La questione di come vivere la fede, di cosa mettere al centro si comprende essere decisivo. Don Attilio aggiunge: «Quando mi si dice: “Che cosa fai a Lamphun con una comunità che non supera i cento battezzati?”, mi sento di dire che io non sono stato inviato solo per accompagnare quei cento cristiani nella loro faticosa testimonianza e nel mantenere ferma la loro fede. Ma ho davanti un sacco di cercatori di verità, di persone che hanno a cuore il bene comune, il fare il bene, che magari loro chiamano “fare meriti”, o “destino”, o “karma”, ma quello che stanno vivendo è un valore evangelico.

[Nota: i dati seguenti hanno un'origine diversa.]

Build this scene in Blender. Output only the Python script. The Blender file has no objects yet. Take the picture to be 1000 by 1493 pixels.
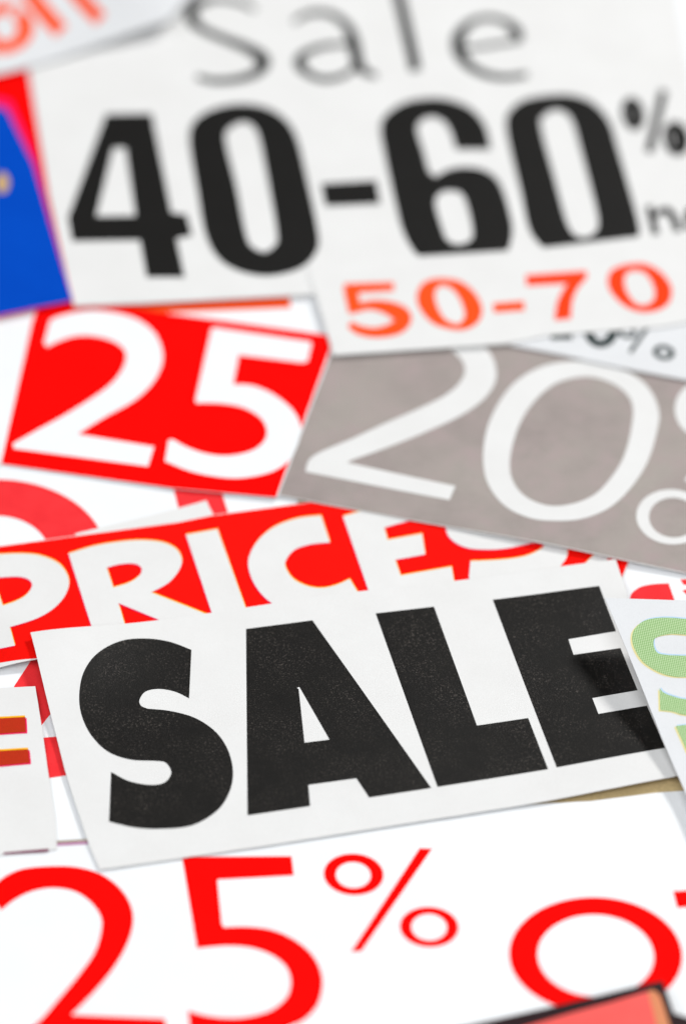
import bpy, math, random
import numpy as np
from mathutils import Vector, Matrix, noise
from mathutils.geometry import delaunay_2d_cdt
random.seed(7)
scene = bpy.context.scene
col = scene.collection
R = math.radians

# ------------------------------------------------------------------ camera (units: 1 = 1 cm)
scene.unit_settings.system = 'METRIC'
scene.unit_settings.scale_length = 0.01
ELEV, DIST, FPX, W0, H0 = R(41.5), 48.0, 8000.0, 1000.0, 1493.0
cam_pos = Vector((0.0, -DIST * math.cos(ELEV), DIST * math.sin(ELEV)))
cd = bpy.data.cameras.new("camera")
cd.sensor_fit = 'VERTICAL'
cd.sensor_height = 36.0
cd.sensor_width = 24.0
cd.lens = FPX / H0 * 36.0
cd.clip_start, cd.clip_end = 1.0, 1000.0
cam = bpy.data.objects.new("camera", cd)
cam.location = cam_pos
cam.rotation_euler = (math.pi / 2 - ELEV, 0, 0)
col.objects.link(cam)
scene.camera = cam
FWD = Vector((0, math.cos(ELEV), -math.sin(ELEV)))
UP = Vector((0, math.sin(ELEV), math.cos(ELEV)))
cd.dof.use_dof = True
cd.dof.aperture_fstop = 0.152
cd.dof.aperture_blades = 9

# ------------------------------------------------------------------ light
world = bpy.data.worlds.new("World")
scene.world = world
world.use_nodes = True
bg = world.node_tree.nodes["Background"]
bg.inputs[0].default_value = (0.96, 0.98, 1.0, 1)
bg.inputs[1].default_value = 0.04


def softbox(name, az, el, dist, size, watts, color):
    """area lamp on a sphere round the pile; az 0 = straight behind the pile, positive to the right"""
    ld = bpy.data.lights.new(name, 'AREA')
    ld.shape = 'SQUARE'
    ld.size = size
    ld.energy = watts
    ld.color = color
    o = bpy.data.objects.new(name, ld)
    p = Vector((math.sin(R(az)) * math.cos(R(el)), math.cos(R(az)) * math.cos(R(el)), math.sin(R(el)))) * dist
    o.location = p
    o.rotation_euler = (-p).to_track_quat('-Z', 'Y').to_euler()
    col.objects.link(o)
    return o


softbox("key_softbox", 47, 41, 75, 12, 44500, (1.0, 0.985, 0.96))
softbox("overhead_softbox", 178, 52, 95, 70, 76500, (0.97, 0.985, 1.0))
softbox("side_softbox", -100, 55, 100, 60, 27000, (0.97, 0.985, 1.0))

scene.view_settings.view_transform = 'Standard'
scene.view_settings.look = 'None'
scene.view_settings.exposure = 0.0
scene.view_settings.gamma = 1.0
scene.render.engine = 'CYCLES'
scene.cycles.use_denoising = True
scene.cycles.max_bounces = 8


# ------------------------------------------------------------------ materials
def s2l(c):
    return tuple(((v / 255) / 12.92 if v / 255 <= 0.04045 else ((v / 255 + 0.055) / 1.055) ** 2.4) for v in c)


def mat(name, base, alt=None, alt_scale=3.0, alt_amt=0.5, fine=0.06, fine_scale=90.0, rough=0.75, spec=0.2,
        bump=0.15, bump_scale=60.0, speck=None, dots=None, trans=0.0):
    """paper or ink: base colour, a slow drift towards alt, fine fibre noise, optional pale specks and halftone dots"""
    m = bpy.data.materials.new(name)
    m.use_nodes = True
    nt = m.node_tree
    N, L = nt.nodes, nt.links
    bs = N["Principled BSDF"]
    tc = N.new("ShaderNodeTexCoord")

    def noise_tex(scale, detail=3.0, rough_=0.6):
        n = N.new("ShaderNodeTexNoise")
        n.inputs["Scale"].default_value = scale
        n.inputs["Detail"].default_value = detail
        n.inputs["Roughness"].default_value = rough_
        L.new(tc.outputs["Object"], n.inputs["Vector"])
        return n

    def mix(fac, a, b, mode='MIX'):
        x = N.new("ShaderNodeMix")
        x.data_type = 'RGBA'
        x.blend_type = mode
        for s, v in ((x.inputs[0], fac), (x.inputs[6], a), (x.inputs[7], b)):
            if hasattr(v, "is_output"):
                L.new(v, s)
            elif isinstance(v, (int, float)):
                s.default_value = v
            else:
                s.default_value = (*v[:3], 1)
        return x.outputs[2]

    def ramp(src, lo, hi):
        r = N.new("ShaderNodeMapRange")
        r.inputs[1].default_value, r.inputs[2].default_value = lo, hi
        L.new(src, r.inputs[0])
        return r.outputs[0]

    c = (*base, 1)
    if alt is not None:
        f = ramp(noise_tex(alt_scale, 4.0).outputs[0], 0.35, 0.65)
        mm = N.new("ShaderNodeMath")
        mm.operation = 'MULTIPLY'
        L.new(f, mm.inputs[0])
        mm.inputs[1].default_value = alt_amt
        c = mix(mm.outputs[0], base, alt)
    if dots is not None:
        dcol, pitch, ang, amt = dots
        mp = N.new("ShaderNodeMapping")
        mp.inputs["Rotation"].default_value = (0, 0, R(ang))
        k = 2 * math.pi / pitch
        mp.inputs["Scale"].default_value = (k, k, 0)
        L.new(tc.outputs["Object"], mp.inputs[0])
        sx = N.new("ShaderNodeSeparateXYZ")
        L.new(mp.outputs[0], sx.inputs[0])
        out = []
        for i in (0, 1):
            sn = N.new("ShaderNodeMath")
            sn.operation = 'SINE'
            L.new(sx.outputs[i], sn.inputs[0])
            out.append(sn.outputs[0])
        ad = N.new("ShaderNodeMath")
        ad.operation = 'ADD'
        L.new(out[0], ad.inputs[0])
        L.new(out[1], ad.inputs[1])
        f = ramp(ad.outputs[0], -0.7, 0.7)
        mm = N.new("ShaderNodeMath")
        mm.operation = 'MULTIPLY'
        L.new(f, mm.inputs[0])
        mm.inputs[1].default_value = amt
        c = mix(mm.outputs[0], c, dcol)
    if fine:
        f = ramp(noise_tex(fine_scale, 2.0).outputs[0], 0.3, 0.7)
        lo = (1 - fine,) * 3
        hi = (1 + fine,) * 3
        c = mix(1.0, c, mix(f, lo, hi), 'MULTIPLY')
    if speck is not None:
        scol, lo, hi, sc = speck
        f1 = ramp(noise_tex(sc, 2.0, 0.7).outputs[0], lo, hi)
        f2 = ramp(noise_tex(2.2, 3.0).outputs[0], 0.36, 0.62)
        mm = N.new("ShaderNodeMath")
        mm.operation = 'MULTIPLY'
        L.new(f1, mm.inputs[0])
        L.new(f2, mm.inputs[1])
        c = mix(mm.outputs[0], c, scol)
    if hasattr(c, "is_output"):
        L.new(c, bs.inputs["Base Color"])
    else:
        bs.inputs["Base Color"].default_value = c
    bs.inputs["Roughness"].default_value = rough
    bs.inputs["Specular IOR Level"].default_value = spec
    if bump:
        b = N.new("ShaderNodeBump")
        b.inputs["Strength"].default_value = bump
        b.inputs["Distance"].default_value = 0.004
        L.new(noise_tex(bump_scale, 4.0).outputs[0], b.inputs["Height"])
        L.new(b.outputs[0], bs.inputs["Normal"])
    return m


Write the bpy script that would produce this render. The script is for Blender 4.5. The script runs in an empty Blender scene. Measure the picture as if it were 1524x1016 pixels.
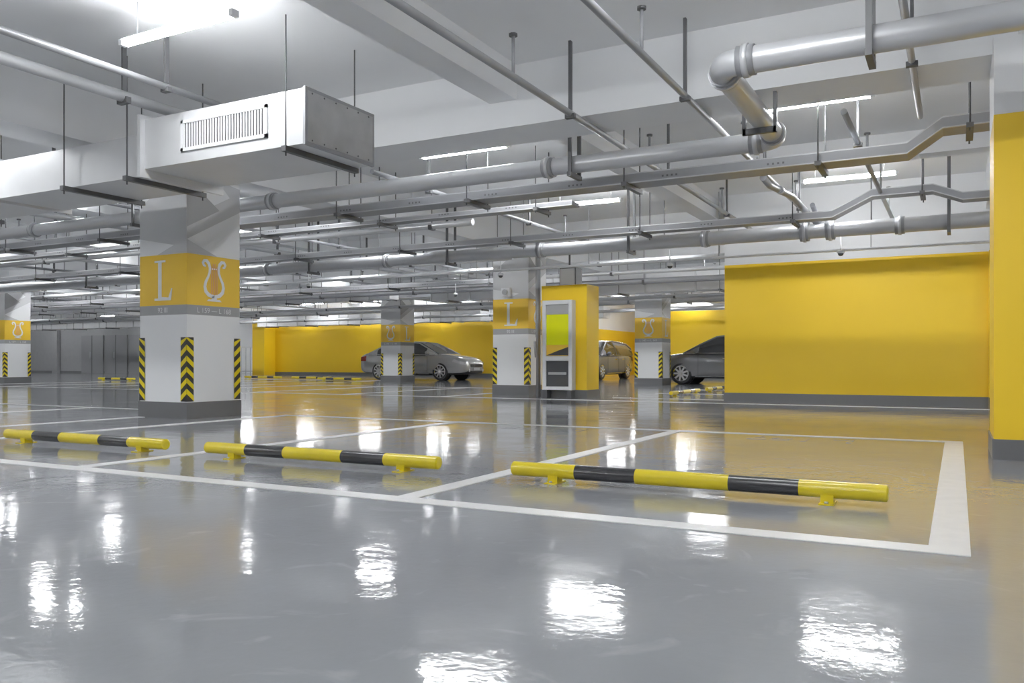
import bpy, math, random
from mathutils import Vector, Matrix
random.seed(4)
SC=bpy.context.scene
COL=SC.collection

# ------------------------------------------------ materials
def mat(name,col,rough=0.5,metal=0.0,noise=0.0,nscale=4.0,spec=0.5,coat=0.0,emit=0,rn=0.0):
    m=bpy.data.materials.new(name); m.use_nodes=True
    nt=m.node_tree; b=nt.nodes['Principled BSDF']
    b.inputs['Roughness'].default_value=rough
    b.inputs['Metallic'].default_value=metal
    b.inputs['Specular IOR Level'].default_value=spec
    b.inputs['Coat Weight'].default_value=coat
    b.inputs['Coat Roughness'].default_value=0.05
    tc=nt.nodes.new('ShaderNodeTexCoord')
    if noise>0 or rn>0:
        n=nt.nodes.new('ShaderNodeTexNoise'); n.inputs['Scale'].default_value=nscale; n.inputs['Detail'].default_value=5
        nt.links.new(tc.outputs['Object'],n.inputs['Vector'])
        r=nt.nodes.new('ShaderNodeValToRGB')
        r.color_ramp.elements[0].position=0.3; r.color_ramp.elements[1].position=0.7
        r.color_ramp.elements[0].color=[c*(1-noise) for c in col]+[1]
        r.color_ramp.elements[1].color=[min(1,c*(1+noise*.5)) for c in col]+[1]
        nt.links.new(n.outputs['Fac'],r.inputs['Fac']); nt.links.new(r.outputs['Color'],b.inputs['Base Color'])
        if rn>0:
            mr=nt.nodes.new('ShaderNodeMapRange'); mr.inputs['To Min'].default_value=max(0.02,rough-rn); mr.inputs['To Max'].default_value=rough+rn
            mr.inputs['From Min'].default_value=.3; mr.inputs['From Max'].default_value=.7
            nt.links.new(n.outputs['Fac'],mr.inputs['Value']); nt.links.new(mr.outputs['Result'],b.inputs['Roughness'])
    else:
        b.inputs['Base Color'].default_value=(*col,1)
    if emit>0:
        b.inputs['Emission Color'].default_value=(*col,1); b.inputs['Emission Strength'].default_value=emit
    return m
M={}
M['white']=mat('white_paint',(.87,.88,.895),.55,noise=.03,nscale=1.2)
M['ceil']=mat('ceiling_paint',(.86,.87,.885),.7,noise=.06,nscale=.6)
M['yellow']=mat('yellow_wall_paint',(1.0,.63,.013),.45,noise=.03,nscale=.9)
M['yband']=mat('yellow_band_paint',(.93,.57,.03),.45,noise=.05,nscale=2)
M['base']=mat('grey_skirting',(.135,.137,.142),.4)
M['stripe']=mat('grey_stripe',(.34,.343,.35),.5)
M['g1']=mat('light_grey_paint',(.58,.585,.595),.5)
M['g2']=mat('mid_grey_paint',(.38,.383,.39),.5)
M['black']=mat('black_rubber',(.02,.02,.022),.4)
M['blackp']=mat('black_paint',(.03,.03,.033),.25,coat=.4)
M['hazy']=mat('hazard_yellow',(.85,.66,.01),.3,coat=.3,noise=.06,nscale=12)
M['line']=mat('road_line_white',(.93,.93,.935),.3,noise=.06,nscale=9)
M['fline']=mat('faded_line',(.48,.49,.51),.1,noise=.2,nscale=5)
M['galv']=mat('galvanised_steel',(.58,.59,.61),.32,metal=.35,noise=.05,nscale=1.5)
M['galv2']=mat('galvanised_dull',(.32,.327,.345),.42,metal=.25,noise=.08,nscale=2)
M['duct']=mat('duct_sheet',(.68,.687,.70),.4,metal=.2,noise=.07,nscale=2.2,rn=.05)
M['ductend']=mat('duct_end_sheet',(.46,.465,.475),.42,metal=.3,noise=.15,nscale=4)
M['ductw']=mat('duct_white',(.78,.787,.80),.5,noise=.04)
M['dark']=mat('dark_steel',(.10,.102,.107),.45,metal=.2)
M['red']=mat('string_orange',(.85,.42,.16),.5)
M['greyw']=mat('grey_far_wall',(.30,.303,.31),.5,noise=.05)
M['door']=mat('grey_door',(.24,.243,.25),.4)
M['glass']=mat('dark_glass',(.06,.063,.068),.06,spec=.9)
M['silver']=mat('car_silver',(.55,.55,.55),.22,metal=.25,coat=1)
M['dgrey']=mat('car_dark_grey',(.20,.205,.215),.25,metal=.1,coat=1)
M['mgrey']=mat('car_mid_grey',(.17,.175,.19),.25,metal=.0,coat=.7)
M['lampg']=mat('headlamp_glass',(.8,.8,.8),.08,metal=.3,coat=1)
M['chrome']=mat('chrome',(.8,.8,.8),.12,metal=1)
M['screen']=mat('screen_lime',(.62,.66,.0),.25,emit=.15)
M['tube']=mat('lamp_tube',(.965,.985,1),.5,emit=82)
M['hred']=mat('tail_red',(.3,.03,.02),.2)

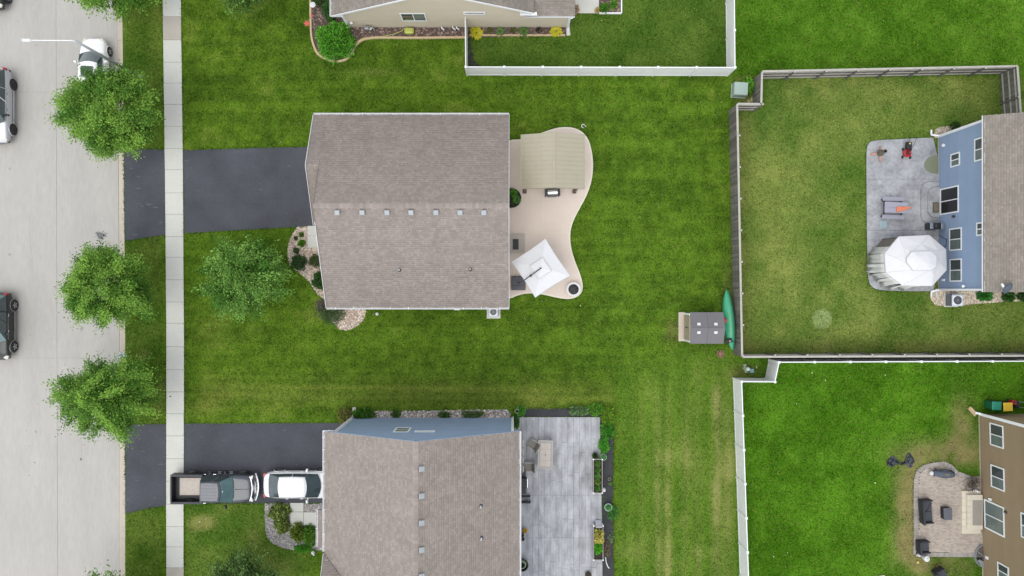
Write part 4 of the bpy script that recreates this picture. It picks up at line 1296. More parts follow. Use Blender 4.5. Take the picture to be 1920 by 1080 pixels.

Sono parte del popolo di Dio che mi è stato affidato, con cui devo camminare e con cui cercare anche dei percorsi di dialogo, di miglioramento reciproco.
L’evangelizzazione passa attraverso l’incontro quotidiano, attraverso la conoscenza reciproca, l’amicizia con altre religioni, quando è possibile anche attraverso un confronto d’idee, di valori, di storia, di Santi. Mettere a confronto il Santo patrono della nostra parrocchia, San Francesco, con i loro Santi buddisti, tra l’altro tutti nati a Lamphun, per me è azione missionaria».
A nessuno poi sfugge il senso profondo di questa presenza decisa da una Chiesa nel suo insieme. «Don Ferdinando a tal riguardo evidenzia che questo «è un atto di generosità non tanto mio personale quanto del presbiterio e della chiesa vicentina uniti al Vescovo, nel senso che il fatto di mantenere aperte le missioni con la presenza di nostri preti non è stata una scelta personale o di qualcuno o solo del Vescovo: è stata una decisione condivisa con tutti i preti con tutto il presbiterio vicentino. Quindi, la cosa che mi dà tranquillità e serenità e la gioia di essere qui è che sento il mio esser qui come un atto di condivisione, di apertura, di tutta la chiesa vicentina insieme al nostro Vescovo».